Now KBL sells chemicals only in bottles made of recycled plastic, it takes back bottles and paper from Breedweer contracts. Paper goes back to a mill for recycling and KBL takes all the packaging for recycling so there is no waste. And Kooistra is now convincing other cleaning companies to pay more for cleaning chemicals in recycled bottles rather than always opting for the lowest price products. KBL also refurbishes cleaning trolleys and sells them on, or sells components to dealers in metals, plastics, copper, etc.

Kooistra explains: “One in five vehicles in Amsterdam is a garbage truck. We must change that. The circular economy is local, it’s about selling to your neighbours. The bottleneck is logistics, it’s about reducing CO2 emissions.

New way of thinking

“This is a new way of thinking – sharing out the business, co-operating, everybody benefits.”

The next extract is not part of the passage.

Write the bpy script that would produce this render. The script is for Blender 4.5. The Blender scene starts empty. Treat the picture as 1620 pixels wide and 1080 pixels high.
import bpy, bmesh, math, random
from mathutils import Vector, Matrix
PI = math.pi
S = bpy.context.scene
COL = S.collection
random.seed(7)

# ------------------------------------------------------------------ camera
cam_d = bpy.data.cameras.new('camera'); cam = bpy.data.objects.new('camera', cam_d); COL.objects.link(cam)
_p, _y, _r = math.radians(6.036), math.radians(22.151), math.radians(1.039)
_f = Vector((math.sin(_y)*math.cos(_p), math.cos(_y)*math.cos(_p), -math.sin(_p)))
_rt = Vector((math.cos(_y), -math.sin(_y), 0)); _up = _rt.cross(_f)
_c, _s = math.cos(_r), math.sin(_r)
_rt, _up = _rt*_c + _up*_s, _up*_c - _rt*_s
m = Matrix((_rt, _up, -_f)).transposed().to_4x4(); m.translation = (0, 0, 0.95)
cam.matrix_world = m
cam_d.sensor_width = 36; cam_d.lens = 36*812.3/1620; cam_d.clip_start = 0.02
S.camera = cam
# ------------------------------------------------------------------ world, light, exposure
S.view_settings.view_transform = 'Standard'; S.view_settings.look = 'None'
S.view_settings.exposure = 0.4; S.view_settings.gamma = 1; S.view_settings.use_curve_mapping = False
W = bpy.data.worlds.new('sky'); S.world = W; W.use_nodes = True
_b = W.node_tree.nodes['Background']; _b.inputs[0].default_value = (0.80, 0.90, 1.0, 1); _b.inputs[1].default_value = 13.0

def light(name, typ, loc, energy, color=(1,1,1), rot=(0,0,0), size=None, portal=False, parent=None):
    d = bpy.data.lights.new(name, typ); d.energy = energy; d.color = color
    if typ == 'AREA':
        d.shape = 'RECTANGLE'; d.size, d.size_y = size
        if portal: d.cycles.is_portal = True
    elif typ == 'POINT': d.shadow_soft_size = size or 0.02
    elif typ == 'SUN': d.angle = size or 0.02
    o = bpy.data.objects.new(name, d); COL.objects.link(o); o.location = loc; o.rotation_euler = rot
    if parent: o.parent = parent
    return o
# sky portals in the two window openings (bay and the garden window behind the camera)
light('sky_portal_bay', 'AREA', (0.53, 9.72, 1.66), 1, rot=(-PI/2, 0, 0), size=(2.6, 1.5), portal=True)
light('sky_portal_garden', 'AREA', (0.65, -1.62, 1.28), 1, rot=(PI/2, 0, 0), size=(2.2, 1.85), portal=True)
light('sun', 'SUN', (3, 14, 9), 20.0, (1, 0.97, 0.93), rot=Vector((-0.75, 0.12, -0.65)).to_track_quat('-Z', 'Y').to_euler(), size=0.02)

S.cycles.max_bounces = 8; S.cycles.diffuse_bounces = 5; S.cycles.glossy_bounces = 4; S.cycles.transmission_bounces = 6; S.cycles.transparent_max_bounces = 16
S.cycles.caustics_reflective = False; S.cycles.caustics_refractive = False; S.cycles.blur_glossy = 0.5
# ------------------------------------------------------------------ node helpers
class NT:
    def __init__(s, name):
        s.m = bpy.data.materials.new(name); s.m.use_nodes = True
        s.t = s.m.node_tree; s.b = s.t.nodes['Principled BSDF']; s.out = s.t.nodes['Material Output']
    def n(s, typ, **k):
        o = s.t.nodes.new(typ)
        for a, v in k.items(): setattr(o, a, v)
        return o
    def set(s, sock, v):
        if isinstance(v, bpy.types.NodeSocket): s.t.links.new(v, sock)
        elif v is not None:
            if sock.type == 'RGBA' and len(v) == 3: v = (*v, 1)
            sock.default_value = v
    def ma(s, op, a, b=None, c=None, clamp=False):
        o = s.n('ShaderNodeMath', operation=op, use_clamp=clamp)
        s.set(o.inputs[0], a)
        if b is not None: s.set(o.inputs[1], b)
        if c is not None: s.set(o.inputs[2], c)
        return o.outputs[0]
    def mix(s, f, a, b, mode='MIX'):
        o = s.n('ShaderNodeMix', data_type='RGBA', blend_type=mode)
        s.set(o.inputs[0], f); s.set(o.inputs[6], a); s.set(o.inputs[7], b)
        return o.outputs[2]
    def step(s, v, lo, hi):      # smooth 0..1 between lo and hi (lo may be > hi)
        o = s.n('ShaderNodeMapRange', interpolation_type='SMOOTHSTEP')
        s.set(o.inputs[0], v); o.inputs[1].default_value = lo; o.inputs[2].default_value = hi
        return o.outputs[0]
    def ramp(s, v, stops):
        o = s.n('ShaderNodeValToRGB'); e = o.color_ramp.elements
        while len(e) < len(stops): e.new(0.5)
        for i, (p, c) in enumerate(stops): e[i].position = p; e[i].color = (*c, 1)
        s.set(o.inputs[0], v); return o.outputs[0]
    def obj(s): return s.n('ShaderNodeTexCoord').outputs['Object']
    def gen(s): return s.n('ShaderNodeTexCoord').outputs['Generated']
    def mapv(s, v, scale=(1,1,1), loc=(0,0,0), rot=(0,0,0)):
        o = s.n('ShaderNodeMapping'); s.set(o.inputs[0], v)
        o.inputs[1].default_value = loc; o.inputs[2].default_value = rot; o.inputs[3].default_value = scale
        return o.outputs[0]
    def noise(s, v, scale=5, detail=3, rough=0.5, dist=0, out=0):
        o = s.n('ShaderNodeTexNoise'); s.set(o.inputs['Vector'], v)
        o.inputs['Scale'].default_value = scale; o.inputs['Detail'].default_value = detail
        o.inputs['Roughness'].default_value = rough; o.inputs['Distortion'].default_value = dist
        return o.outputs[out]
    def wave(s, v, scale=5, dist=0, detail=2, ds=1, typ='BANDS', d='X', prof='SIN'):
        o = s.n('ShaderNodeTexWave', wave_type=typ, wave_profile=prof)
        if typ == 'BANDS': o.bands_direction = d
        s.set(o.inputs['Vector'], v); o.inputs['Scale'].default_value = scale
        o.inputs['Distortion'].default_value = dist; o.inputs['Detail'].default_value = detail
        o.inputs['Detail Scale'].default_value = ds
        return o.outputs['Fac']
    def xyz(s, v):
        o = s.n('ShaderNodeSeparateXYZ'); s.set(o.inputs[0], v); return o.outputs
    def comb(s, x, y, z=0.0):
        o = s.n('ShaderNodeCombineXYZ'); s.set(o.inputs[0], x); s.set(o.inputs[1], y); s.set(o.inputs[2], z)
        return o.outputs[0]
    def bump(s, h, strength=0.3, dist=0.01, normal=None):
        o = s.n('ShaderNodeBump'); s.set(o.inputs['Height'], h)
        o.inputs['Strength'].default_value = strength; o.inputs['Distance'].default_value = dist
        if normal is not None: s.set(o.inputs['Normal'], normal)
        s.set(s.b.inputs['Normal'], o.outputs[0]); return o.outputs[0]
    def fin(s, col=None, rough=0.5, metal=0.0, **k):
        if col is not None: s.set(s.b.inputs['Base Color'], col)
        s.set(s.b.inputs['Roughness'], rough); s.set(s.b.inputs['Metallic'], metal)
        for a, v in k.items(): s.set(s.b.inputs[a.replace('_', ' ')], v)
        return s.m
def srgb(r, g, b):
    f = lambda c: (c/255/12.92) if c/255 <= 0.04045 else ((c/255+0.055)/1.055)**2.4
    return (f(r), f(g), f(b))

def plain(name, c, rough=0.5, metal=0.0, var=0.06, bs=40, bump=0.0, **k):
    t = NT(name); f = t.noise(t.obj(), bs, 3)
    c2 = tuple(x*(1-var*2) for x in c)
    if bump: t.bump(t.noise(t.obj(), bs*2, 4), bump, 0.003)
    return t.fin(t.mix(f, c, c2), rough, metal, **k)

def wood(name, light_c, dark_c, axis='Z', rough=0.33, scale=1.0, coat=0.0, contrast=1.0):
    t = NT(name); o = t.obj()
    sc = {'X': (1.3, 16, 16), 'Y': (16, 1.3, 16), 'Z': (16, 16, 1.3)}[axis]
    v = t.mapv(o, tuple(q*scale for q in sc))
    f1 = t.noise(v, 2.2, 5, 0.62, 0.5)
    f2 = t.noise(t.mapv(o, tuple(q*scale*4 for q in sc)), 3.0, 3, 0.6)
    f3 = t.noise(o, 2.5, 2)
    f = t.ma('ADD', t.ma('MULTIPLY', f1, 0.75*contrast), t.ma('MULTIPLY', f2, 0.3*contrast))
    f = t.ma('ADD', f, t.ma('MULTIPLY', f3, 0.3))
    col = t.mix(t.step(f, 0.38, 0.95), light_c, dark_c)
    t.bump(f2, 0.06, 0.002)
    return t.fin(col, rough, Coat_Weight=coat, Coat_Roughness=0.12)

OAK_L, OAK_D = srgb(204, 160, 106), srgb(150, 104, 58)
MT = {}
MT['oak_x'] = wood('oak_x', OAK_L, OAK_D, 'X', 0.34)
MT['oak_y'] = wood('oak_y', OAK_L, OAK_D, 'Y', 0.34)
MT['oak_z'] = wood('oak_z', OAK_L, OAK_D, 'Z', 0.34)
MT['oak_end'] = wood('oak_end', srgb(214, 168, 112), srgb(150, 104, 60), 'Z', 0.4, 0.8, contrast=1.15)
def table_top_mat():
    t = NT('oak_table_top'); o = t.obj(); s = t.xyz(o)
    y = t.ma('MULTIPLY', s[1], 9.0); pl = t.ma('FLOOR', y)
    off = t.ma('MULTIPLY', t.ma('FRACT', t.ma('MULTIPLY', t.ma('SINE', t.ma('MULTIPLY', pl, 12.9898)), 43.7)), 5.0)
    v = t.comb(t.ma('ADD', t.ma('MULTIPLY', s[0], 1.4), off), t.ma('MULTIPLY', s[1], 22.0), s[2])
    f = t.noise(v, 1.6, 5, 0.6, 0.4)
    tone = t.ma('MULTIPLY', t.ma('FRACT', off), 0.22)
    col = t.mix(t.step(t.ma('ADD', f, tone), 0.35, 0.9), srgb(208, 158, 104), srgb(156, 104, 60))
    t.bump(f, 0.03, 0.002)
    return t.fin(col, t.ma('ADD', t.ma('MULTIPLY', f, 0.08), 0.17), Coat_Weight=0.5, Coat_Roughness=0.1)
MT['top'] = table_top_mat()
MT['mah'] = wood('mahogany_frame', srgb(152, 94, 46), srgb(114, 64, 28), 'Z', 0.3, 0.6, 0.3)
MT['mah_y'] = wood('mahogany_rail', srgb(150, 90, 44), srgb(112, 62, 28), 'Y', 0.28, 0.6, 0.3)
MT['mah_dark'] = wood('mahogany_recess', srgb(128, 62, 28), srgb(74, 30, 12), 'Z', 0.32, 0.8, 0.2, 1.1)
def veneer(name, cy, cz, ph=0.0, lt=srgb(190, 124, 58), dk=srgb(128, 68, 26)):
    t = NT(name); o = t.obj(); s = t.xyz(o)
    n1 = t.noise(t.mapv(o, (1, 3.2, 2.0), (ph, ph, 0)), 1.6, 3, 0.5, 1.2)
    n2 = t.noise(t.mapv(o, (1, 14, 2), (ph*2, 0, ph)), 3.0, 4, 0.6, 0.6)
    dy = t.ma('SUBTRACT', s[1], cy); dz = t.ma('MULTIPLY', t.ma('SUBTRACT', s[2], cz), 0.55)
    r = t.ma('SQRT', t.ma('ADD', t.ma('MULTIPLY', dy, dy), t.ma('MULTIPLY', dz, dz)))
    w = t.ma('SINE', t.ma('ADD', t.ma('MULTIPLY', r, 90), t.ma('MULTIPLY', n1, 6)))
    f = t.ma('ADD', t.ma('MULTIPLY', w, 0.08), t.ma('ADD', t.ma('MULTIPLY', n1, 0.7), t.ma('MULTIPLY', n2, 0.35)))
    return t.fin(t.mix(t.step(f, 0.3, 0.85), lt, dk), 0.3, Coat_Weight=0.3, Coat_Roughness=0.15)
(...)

KBL, like Breedweer, is now a social enterprise. “Making impact is our objective, money is not the key driver. We are still, however, an economically viable business, and we can make money,” Kooistra says.

Breedweer too is a highly successful business financially – in fact it is one of the top 10 fastest growing companies in the Netherlands, having grown by 100 per cent over three years. “Our primary objective in running the business is generating profit, of course, however the key driver of generating that profit is to reinvest in order to continue making an even greater impact on society,” Stuifbergen emphasises.

“Our goal is to make people happy, not only our customers but also our employees. And we enjoy the strong links we have with charities and other social organisations. We want to work with them, they want to work with us. We try to work together to make the world a better place.”